The Court placed reliance on a few judgments that directly dealt with the provisions contained in Section 62(5) of the Representation of the People Act, 1951.

The Court noted that on the first principles of statutory interpretation as the text of sub-section (5) of Section 62 was explicitly clear and unambiguous, and that it had to be construed in accordance with its plain and grammatical meaning. And to that end held "the proscription against the right to vote by a person who is in custody, otherwise than by way of preventive detention, is plain and direct.

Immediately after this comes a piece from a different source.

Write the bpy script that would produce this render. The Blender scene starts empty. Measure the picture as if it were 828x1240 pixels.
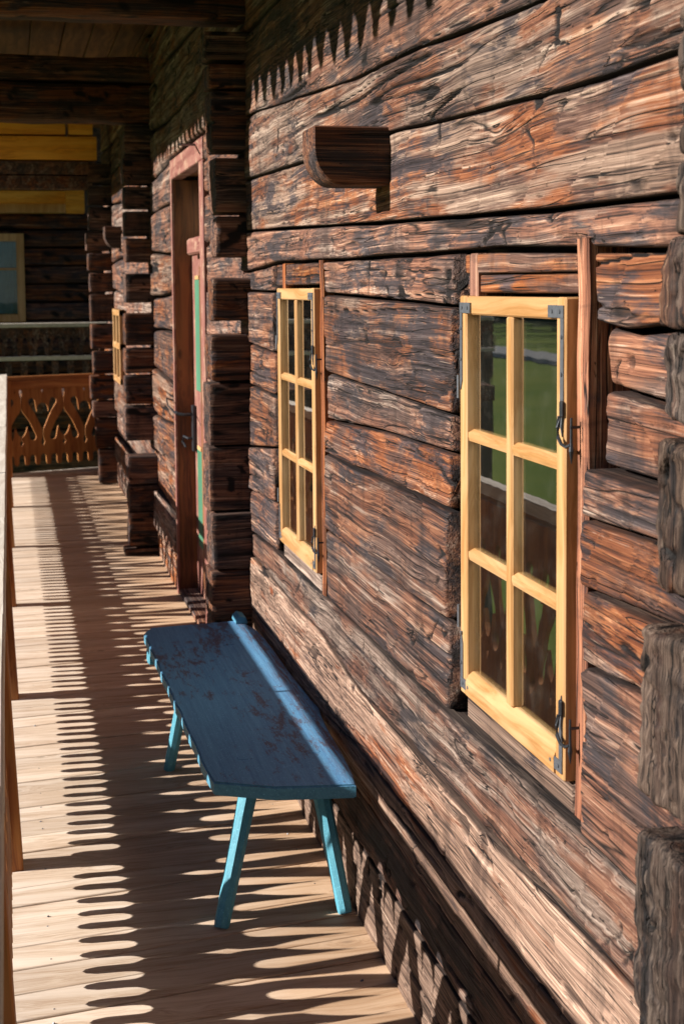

The Parliament has, in its wisdom, not carved out any exception for election to constitutional bodies, which are to be elected by indirect method of election."

The Court also noted that the Additional Solicitor General was justified in canvassing a submission that the use of the expression "by reason of prohibition to vote under this sub-section" indicated that the Parliament was fully alive to the fact that the prohibition to vote operated even for election to Rajya Sabha and certain seats in the Legislative Council, for which indirect method of election was followed.

The Court further noted that yet the Parliament had carved out a limited exception that, despite such prohibition, a person whose name was entered in the electoral roll would not cease to be an elector.

"The submission on behalf of the Applicants that the prohibition to vote under the main part of sub-section (5) of Section 62, is only with a view not to permit a large body of persons, who might be incarcerated at a given point of time, does not apply with equal force to a restricted electoral college, like the one for election to the members of the Legislative Council, does not merit countenance," the Court held.

The Court held that the submission that Court can remove the embargo created by sub-section (5) of Section 62 is also fraught with infirmity.

The Court also observed that in this case, the applicants were in custody for long and hence no such motive of putting them behind the bar in order to prevent them from voting could be attributed.